Goal
Copy each line that has the string "wide" somewhere in it.

Raw data
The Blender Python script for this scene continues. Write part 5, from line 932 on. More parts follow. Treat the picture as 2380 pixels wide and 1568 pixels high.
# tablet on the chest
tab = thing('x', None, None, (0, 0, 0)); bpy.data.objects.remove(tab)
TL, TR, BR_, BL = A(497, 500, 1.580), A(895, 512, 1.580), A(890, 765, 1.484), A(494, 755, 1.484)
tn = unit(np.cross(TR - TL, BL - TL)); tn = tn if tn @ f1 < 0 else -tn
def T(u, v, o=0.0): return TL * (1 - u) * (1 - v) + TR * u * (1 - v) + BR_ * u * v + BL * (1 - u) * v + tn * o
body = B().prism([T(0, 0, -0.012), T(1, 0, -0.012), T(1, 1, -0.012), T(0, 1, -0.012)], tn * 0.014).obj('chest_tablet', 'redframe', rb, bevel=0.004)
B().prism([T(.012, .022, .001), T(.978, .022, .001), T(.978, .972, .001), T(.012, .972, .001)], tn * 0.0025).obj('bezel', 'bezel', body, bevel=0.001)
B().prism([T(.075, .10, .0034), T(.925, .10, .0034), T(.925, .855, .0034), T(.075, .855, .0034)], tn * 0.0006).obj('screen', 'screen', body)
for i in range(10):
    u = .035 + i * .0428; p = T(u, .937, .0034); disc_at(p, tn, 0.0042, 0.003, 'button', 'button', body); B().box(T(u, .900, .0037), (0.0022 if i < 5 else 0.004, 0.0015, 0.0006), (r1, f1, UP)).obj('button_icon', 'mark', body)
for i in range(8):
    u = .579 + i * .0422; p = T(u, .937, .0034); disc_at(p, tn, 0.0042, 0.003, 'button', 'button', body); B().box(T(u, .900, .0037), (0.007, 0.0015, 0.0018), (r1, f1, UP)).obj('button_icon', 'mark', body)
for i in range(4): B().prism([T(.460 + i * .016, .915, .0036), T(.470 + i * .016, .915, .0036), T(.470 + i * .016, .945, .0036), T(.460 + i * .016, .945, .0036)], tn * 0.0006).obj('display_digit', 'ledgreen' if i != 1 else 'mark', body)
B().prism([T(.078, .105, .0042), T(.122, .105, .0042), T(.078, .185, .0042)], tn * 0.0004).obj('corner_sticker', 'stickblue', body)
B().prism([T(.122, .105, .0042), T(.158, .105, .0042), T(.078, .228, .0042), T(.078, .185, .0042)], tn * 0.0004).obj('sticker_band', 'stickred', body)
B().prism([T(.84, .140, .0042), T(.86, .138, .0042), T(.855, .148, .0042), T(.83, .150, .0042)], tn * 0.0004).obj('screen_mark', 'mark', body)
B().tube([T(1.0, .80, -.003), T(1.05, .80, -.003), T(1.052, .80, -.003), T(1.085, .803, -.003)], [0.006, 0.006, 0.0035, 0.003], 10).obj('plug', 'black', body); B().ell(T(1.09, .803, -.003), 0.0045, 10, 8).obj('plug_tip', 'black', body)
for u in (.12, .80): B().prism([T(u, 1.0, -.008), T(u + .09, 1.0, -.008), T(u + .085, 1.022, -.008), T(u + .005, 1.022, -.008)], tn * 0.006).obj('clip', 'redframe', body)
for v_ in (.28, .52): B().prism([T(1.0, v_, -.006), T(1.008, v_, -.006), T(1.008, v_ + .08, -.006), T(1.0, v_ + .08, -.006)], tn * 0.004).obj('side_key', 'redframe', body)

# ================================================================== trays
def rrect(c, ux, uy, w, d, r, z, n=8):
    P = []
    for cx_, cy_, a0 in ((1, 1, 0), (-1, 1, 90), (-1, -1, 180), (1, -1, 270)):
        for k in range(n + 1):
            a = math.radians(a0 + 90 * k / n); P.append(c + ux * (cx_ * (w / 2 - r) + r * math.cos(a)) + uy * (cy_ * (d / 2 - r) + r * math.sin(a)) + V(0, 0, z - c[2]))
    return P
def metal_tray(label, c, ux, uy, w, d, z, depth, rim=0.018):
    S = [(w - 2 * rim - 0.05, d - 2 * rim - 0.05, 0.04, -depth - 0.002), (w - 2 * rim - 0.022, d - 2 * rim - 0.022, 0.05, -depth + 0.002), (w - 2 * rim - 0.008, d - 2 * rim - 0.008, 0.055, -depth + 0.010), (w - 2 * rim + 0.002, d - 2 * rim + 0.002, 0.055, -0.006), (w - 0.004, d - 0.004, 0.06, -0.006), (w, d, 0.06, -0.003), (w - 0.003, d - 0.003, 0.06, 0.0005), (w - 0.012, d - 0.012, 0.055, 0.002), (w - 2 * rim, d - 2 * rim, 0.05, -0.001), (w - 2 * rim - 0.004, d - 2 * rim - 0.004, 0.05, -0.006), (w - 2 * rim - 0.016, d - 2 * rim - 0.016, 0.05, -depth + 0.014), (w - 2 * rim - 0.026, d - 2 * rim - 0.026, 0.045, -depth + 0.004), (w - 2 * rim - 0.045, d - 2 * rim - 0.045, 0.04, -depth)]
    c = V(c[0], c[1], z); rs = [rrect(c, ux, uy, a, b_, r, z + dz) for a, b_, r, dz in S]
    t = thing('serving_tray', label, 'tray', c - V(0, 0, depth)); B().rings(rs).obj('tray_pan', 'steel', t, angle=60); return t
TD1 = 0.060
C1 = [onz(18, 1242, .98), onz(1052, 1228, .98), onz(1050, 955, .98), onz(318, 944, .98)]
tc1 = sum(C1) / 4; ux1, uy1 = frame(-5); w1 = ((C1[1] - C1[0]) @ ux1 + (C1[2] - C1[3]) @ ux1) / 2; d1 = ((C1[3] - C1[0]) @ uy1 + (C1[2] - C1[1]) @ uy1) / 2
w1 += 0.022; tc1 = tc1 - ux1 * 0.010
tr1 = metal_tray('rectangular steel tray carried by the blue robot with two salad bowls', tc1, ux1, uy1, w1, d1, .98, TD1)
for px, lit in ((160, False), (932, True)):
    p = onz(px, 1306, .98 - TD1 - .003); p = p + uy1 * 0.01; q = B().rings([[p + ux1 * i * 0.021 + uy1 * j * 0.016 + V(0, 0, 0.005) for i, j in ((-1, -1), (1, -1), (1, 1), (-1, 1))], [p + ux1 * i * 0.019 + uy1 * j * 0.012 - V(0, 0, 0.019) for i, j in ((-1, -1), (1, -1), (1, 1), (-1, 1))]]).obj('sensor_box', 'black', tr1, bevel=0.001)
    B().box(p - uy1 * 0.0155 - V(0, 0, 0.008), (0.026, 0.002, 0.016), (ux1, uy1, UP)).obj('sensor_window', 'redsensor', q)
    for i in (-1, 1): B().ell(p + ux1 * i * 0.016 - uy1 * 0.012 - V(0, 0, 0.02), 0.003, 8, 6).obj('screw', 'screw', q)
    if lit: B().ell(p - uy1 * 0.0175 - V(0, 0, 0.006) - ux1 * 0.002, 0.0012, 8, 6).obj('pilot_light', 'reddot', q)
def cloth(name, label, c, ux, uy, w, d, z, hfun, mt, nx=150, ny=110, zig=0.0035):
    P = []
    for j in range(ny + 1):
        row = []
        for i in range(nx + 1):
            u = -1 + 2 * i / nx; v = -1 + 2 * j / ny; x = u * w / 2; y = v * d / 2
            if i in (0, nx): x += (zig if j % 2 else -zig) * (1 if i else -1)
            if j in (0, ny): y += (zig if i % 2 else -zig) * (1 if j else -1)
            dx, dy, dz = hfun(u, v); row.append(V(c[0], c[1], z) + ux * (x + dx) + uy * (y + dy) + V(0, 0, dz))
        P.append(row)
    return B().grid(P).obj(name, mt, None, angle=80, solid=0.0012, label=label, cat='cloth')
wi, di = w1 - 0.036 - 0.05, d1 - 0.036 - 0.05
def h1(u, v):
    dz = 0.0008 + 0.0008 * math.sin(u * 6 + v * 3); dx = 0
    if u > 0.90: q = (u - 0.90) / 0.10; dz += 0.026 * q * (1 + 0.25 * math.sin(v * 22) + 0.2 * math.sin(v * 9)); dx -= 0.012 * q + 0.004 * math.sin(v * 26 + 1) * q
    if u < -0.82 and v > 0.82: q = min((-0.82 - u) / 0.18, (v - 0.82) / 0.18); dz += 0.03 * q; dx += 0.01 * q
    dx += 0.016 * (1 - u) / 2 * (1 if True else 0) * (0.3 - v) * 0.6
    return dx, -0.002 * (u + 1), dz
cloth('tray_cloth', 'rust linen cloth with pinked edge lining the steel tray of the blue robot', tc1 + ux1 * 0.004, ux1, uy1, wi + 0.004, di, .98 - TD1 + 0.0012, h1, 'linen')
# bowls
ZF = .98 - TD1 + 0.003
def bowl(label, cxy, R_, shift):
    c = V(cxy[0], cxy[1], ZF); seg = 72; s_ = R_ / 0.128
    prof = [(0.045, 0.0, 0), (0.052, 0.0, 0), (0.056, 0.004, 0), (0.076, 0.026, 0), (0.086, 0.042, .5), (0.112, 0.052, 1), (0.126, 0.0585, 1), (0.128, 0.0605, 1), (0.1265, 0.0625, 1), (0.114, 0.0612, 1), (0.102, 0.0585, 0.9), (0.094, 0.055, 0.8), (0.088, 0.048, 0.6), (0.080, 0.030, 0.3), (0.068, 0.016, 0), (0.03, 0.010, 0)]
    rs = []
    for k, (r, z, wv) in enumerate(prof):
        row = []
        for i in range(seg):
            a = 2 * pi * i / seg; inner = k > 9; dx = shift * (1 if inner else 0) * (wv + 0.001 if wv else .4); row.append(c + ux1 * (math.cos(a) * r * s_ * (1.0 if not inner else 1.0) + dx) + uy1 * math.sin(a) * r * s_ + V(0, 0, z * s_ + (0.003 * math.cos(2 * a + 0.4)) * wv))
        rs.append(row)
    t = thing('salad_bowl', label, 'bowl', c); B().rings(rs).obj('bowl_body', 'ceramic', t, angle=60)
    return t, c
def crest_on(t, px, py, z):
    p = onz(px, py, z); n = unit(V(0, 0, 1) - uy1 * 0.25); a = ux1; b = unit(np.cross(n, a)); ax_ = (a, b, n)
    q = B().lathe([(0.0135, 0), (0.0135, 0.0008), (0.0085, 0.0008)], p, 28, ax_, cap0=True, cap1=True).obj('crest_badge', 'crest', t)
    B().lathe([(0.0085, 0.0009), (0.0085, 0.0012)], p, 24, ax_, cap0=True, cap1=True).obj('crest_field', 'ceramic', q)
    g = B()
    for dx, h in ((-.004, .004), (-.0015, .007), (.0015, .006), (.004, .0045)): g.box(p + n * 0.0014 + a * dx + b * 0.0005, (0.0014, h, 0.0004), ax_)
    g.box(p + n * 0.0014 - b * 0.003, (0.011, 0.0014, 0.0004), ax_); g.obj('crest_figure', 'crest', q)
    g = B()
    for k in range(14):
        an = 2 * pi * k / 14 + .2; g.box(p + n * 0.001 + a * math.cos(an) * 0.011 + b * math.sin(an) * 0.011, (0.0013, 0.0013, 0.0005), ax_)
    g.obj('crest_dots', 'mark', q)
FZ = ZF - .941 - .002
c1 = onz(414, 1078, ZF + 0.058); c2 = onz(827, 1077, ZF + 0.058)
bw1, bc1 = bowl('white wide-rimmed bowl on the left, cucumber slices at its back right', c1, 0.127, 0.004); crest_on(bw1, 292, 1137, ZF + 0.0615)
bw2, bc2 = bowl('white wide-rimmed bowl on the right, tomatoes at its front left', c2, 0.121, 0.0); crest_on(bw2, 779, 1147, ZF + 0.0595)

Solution
The Blender Python script for this scene continues. Write part 5, from line 932 on. More parts follow. Treat the picture as 2380 pixels wide and 1568 pixels high.
bw1, bc1 = bowl('white wide-rimmed bowl on the left, cucumber slices at its back right', c1, 0.127, 0.004); crest_on(bw1, 292, 1137, ZF + 0.0615)
bw2, bc2 = bowl('white wide-rimmed bowl on the right, tomatoes at its front left', c2, 0.121, 0.0); crest_on(bw2, 779, 1147, ZF + 0.0595)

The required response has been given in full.